Tensions along Russian-Kazakhstan Border over Territorial Shifts in Russia’s Favor Growing

Paul Goble

            Staunton, April 19 – Both the Russian and Kazakhstan governments agree that the way in which the border between their two countries was marked after the 2013 agreement about it was incorrect and that border posts, put up in the intervening time, need to be shifted from a few meters to a few kilometers into land that Kazakhs had come to view as theirs.

            Russian officials have now begun that process, and at least some Kazakhs in the area over the past ten days have come to view their actions as both illegal and threatening. Adding fuel to the fire, several Kazakh nationalists have posted stories on line that there have been violent conflicts between Russian border guards and local Kazakhs.

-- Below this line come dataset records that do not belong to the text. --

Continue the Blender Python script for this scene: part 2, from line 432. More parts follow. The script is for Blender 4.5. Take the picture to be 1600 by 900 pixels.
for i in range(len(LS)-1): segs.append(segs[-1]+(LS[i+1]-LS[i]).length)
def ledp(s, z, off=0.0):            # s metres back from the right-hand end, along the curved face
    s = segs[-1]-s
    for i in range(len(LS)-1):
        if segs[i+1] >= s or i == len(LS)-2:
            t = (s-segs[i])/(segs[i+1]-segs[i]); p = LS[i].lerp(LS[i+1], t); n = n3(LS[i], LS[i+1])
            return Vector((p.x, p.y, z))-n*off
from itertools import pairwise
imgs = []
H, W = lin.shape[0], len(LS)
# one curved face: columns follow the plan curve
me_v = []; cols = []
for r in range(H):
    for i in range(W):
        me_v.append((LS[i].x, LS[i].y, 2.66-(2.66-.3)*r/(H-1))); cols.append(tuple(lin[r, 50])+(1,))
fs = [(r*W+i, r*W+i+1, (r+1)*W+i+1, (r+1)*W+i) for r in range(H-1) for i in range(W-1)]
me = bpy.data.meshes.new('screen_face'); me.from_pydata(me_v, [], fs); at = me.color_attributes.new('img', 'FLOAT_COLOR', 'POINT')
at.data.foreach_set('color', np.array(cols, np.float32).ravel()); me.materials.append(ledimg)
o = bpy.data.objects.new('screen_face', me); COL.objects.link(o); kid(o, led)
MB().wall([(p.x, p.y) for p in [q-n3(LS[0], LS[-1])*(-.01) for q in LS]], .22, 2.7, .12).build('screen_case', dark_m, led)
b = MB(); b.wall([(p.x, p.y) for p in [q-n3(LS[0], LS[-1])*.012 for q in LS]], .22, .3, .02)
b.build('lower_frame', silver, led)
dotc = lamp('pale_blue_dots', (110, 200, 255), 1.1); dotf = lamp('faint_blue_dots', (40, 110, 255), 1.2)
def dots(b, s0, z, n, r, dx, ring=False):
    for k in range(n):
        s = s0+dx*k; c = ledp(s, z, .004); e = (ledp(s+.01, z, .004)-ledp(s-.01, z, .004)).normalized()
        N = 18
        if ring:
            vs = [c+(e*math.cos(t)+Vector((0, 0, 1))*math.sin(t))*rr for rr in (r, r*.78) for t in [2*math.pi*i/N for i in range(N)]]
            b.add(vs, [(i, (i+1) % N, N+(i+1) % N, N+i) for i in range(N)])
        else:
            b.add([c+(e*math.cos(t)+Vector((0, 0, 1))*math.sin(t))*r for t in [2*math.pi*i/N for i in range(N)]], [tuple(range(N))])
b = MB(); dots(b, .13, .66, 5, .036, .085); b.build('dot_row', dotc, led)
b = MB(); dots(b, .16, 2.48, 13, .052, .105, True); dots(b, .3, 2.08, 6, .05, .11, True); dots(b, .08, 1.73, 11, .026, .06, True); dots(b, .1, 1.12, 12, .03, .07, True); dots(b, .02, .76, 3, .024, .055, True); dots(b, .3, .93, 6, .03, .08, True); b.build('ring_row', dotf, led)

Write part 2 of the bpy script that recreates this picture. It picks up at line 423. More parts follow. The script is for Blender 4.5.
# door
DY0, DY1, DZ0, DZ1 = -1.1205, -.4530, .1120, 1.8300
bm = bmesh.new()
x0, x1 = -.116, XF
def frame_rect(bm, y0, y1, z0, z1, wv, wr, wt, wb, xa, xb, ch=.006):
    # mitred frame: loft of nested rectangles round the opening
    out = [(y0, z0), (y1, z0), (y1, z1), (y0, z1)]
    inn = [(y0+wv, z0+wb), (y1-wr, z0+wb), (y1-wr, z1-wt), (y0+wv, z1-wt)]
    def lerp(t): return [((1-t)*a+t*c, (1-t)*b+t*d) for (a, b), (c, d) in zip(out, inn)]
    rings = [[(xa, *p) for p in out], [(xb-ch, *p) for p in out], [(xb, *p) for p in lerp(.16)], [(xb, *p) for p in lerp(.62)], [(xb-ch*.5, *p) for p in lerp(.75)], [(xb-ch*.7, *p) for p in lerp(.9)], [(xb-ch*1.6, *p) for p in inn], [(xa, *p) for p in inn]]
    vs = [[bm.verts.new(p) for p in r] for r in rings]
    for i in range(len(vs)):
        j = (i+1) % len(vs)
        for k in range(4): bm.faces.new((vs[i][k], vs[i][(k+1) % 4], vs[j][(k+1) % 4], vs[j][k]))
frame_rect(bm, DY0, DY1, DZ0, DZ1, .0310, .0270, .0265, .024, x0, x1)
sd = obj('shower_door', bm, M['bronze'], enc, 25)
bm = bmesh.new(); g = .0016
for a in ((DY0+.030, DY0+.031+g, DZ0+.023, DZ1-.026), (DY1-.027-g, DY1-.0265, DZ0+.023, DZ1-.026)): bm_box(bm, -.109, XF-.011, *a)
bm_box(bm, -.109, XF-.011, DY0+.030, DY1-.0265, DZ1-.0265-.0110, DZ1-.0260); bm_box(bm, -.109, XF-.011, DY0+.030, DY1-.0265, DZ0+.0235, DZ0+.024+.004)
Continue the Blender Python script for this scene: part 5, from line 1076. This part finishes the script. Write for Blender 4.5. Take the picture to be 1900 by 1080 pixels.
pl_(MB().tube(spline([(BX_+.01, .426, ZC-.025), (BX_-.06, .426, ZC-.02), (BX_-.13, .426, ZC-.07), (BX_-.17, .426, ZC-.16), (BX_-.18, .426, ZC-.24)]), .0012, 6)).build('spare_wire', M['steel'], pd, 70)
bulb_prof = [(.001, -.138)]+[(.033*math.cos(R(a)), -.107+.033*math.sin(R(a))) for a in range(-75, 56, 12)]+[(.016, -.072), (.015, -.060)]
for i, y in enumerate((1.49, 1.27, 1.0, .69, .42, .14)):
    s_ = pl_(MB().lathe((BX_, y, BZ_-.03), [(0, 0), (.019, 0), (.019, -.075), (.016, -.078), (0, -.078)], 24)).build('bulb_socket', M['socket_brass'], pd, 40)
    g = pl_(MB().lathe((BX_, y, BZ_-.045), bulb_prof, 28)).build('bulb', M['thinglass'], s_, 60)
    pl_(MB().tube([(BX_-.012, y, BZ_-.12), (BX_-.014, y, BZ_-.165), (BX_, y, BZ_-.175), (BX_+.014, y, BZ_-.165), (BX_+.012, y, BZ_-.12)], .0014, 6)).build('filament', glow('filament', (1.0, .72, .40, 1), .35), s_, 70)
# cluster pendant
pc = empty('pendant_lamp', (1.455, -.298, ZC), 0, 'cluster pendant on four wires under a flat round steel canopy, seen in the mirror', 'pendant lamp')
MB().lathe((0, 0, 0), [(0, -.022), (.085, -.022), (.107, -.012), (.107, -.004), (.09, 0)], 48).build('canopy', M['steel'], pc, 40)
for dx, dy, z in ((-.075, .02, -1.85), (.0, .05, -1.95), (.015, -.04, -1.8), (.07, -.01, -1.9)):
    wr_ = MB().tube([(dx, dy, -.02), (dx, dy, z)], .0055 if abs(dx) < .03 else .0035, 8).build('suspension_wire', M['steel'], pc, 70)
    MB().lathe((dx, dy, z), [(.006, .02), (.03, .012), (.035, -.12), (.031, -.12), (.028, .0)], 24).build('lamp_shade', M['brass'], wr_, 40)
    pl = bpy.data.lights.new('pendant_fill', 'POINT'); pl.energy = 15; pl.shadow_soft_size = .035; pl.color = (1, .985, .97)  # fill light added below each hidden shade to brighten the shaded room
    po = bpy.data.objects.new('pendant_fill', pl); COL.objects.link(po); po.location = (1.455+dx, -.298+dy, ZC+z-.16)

            The Kazakhstan government has denounced these postings as “fake news” and said that no such violent clashes happened, and Kazakh commentators have suggested that the stories are the work of nationalists who want to inflame anti-Russian feelings (politnavigator.net/kto-provociruet-prigranichnyjj-konflikt-mezhdu-kazakhstanom-i-rossiejj.html).

            But if the stories about actual clashes are not true, they do reflect a real and perhaps growing problem: many Kazakhs living along the Russian border are angry about Russian moves that they believe are taking away from them land that they are convinced belongs to them and that their own government is complicit in this.

            According to Kazakh journalist and labor leader Aynur Kurmanov, the implementation of the May 2013 border accord was not handled correctly and the border was marked in such a way that in some places it was 10 to 70 meters inside of what the two sides had recognized as Russian territory.

            That came on the heels of the January 2005 border demarcation accord when officials had recognized that the border in some places was as much as 1.8 kilometers inside of Russia. Stories circulating then and now suggested that some in the Kazakh capital had made concessions to provoke anti-Russian feelings.

            Delimiting and demarcating the Kazakh-Russian border has not been easy, and each time adjustments have been made, that process has sparked suspicions and anger against Russian and also against the Kazakh government, Kurmanov says. And it is true that at least a few Kazakh nationalists claim areas well beyond the border as properly Kazakh.

            That reflects the historical fact that earlier, at the dawn of Soviet times, they were part of Kazakhstan, but then they were transferred from Kazakh SSR to RSFSR control. (On this and other such transfers, see this author’s article, “Can Republic Borders Be Changed?” RFE/RL Report on the USSR, September 28, 1990, windowoneurasia2.blogspot.com/2020/10/kazakhstan-has-no-official-claims.html.)          

            Kurmanov argues that the entire issue now is being created because Kazakh nationalists believe that playing on anti-Russian attitudes works to their benefit and he notes that they did not raise similar objections to border adjustments when Kazakhstan conceded land to China between 1996 and 2003.